Donald Trump’s team was fed the questions asked by Fox News anchors at an Iowa town hall last January, according to an upcoming book by Alex Isenstadt, a national political reporter at Politico.
In an excerpt from the book Revenge: The Inside Story of Trump’s Return to Power obtained by CNN, Isenstadt revealed that less than an hour before the town hall moderated by Fox News anchors Bret Baier and Martha MacCallum, someone at Fox leaked the questions to Trump along with the reporters’ planned follow-up questions.
“About thirty minutes before the town hall was due to start, a senior aide started getting text messages from a person on the inside at Fox. Holy s–t, the team thought. They were images of all the questions Trump would be asked and the planned follow-ups, down to the exact wording. Jackpot. This was like a student getting a peek at the test before the exam started,” Isenstadt writes.
Baier and MacCallum, who has asked Trump tougher questions than their colleagues at Fox, had “planned to ask Trump if he would divest from his businesses if he won, and whether the party was taking a risk nominating him given his indictments,” according to Isenstadt.
They planned to “press Trump to “disavow political violence” and ask him if his White House “would be focused on retribution.”
Trump was “pissed” because he felt the questions were “like attacks designed to put him on the defensive” Isenstadt writes. But since he was given the questions in advance, his team “workshopped answers.”
In a statement, a Fox News spokesperson told CNN: “While we do not have any evidence of this occurring, and Alex Isenstadt has conveniently refused to release the images for fact checking, we take these matters very seriously and plan to investigate should there prove to be a breach within the network.”

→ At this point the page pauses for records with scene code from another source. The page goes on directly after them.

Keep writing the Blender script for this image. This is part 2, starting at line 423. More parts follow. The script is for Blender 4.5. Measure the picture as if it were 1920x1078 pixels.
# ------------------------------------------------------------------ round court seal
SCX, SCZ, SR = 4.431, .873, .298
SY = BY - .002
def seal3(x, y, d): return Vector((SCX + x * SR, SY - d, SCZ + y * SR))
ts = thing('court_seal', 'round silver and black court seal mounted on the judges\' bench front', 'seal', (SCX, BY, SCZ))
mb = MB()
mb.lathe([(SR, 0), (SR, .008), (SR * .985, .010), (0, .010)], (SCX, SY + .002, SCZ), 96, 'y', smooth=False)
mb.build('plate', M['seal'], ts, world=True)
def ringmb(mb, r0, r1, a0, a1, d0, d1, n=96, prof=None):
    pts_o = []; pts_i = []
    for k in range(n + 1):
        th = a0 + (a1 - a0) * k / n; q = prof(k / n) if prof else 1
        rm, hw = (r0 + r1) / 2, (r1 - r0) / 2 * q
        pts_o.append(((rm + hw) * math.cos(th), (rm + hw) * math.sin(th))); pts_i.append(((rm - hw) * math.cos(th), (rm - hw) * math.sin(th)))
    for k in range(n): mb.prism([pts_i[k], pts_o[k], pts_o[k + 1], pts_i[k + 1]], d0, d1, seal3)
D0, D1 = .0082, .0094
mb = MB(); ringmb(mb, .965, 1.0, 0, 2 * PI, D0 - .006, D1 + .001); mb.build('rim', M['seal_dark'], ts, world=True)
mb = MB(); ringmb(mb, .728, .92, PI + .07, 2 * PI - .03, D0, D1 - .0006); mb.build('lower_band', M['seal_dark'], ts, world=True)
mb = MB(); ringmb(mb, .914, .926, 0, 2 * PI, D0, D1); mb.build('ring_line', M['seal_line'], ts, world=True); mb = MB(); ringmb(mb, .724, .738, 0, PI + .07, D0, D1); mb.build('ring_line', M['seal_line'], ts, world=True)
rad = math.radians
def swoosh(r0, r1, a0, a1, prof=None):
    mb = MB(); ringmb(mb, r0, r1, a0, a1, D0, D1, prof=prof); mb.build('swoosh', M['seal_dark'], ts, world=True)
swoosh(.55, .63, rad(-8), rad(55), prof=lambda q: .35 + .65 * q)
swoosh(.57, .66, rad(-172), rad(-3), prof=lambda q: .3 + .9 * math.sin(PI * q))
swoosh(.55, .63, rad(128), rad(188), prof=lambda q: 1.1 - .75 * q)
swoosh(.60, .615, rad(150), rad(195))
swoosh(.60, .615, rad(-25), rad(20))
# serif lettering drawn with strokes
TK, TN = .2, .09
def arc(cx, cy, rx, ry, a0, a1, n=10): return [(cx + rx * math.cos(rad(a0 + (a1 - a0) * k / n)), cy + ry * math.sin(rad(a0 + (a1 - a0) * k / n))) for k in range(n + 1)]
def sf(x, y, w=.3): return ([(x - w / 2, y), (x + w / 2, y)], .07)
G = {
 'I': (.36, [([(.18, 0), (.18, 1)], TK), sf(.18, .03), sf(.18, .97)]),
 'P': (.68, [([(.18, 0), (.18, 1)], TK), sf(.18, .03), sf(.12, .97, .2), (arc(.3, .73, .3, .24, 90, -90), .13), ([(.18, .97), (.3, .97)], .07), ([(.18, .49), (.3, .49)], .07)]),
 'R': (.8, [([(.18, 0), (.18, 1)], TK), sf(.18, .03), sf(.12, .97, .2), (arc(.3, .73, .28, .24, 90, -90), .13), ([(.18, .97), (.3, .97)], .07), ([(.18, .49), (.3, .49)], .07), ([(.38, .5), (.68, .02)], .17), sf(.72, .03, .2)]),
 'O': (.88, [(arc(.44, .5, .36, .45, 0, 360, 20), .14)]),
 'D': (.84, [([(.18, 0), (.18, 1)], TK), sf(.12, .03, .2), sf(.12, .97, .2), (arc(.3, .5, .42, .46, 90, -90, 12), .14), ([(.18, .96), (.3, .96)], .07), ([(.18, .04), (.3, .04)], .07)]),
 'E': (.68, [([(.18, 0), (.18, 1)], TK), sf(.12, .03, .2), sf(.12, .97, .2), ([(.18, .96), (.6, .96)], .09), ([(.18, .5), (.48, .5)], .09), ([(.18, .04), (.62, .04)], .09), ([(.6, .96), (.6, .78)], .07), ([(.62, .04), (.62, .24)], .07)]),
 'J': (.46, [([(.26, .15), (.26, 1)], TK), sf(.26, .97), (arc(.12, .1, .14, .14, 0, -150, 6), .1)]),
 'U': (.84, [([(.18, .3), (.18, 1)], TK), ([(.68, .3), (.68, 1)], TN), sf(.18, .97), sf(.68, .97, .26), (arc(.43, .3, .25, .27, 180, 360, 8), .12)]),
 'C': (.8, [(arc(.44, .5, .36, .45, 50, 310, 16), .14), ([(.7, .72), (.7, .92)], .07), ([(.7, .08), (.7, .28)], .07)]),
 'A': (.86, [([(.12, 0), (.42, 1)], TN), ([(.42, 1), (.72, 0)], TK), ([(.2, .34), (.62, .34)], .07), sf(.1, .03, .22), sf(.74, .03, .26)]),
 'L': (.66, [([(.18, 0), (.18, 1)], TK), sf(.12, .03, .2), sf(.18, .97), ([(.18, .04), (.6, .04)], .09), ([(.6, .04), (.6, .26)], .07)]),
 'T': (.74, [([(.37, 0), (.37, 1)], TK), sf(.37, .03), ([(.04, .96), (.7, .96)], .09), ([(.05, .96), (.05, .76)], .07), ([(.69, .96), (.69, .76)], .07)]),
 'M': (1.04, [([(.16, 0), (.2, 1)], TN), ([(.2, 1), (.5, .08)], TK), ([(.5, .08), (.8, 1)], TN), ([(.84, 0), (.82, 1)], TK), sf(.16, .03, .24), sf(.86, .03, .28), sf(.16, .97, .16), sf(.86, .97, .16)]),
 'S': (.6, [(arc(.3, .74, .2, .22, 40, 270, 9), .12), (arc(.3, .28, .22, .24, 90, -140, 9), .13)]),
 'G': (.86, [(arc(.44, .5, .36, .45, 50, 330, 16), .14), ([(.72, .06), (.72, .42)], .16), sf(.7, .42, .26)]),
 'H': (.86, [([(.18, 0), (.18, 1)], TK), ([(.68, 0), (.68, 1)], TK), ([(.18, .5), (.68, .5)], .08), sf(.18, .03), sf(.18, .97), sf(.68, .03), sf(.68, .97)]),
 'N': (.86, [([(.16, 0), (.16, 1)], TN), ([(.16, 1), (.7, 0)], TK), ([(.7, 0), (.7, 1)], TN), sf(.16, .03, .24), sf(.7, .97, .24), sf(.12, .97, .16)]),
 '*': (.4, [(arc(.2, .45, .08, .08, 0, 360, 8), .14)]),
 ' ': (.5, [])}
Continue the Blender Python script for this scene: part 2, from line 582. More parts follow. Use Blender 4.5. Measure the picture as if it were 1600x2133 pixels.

Steven Cheung, a spokesman for Trump, did not outright denied that the campaign was fed questions, just that “President Trump was the most accessible and transparent candidate in American history, and it’s a big reason why he won in historic fashion.”
This comes months after Trump falsely accused ABC News of providing Kamala Harris with the questions ahead of the pair’s only debate in September and called for the network’s license to be “terminated.”
“People are saying that Comrade Kamala Harris had the questions from Fake News ABC. I would say it is very likely,” Trump wrote in a Truth Social post at the time, adding “hopefully an investigation will be done as to whether or not they gave the Debate questions to Comrade Kamala whose best friends is a top ABC Executive.”
“If she did give the questions to Kamala, ABC’s license should be TERMINATED,” he added.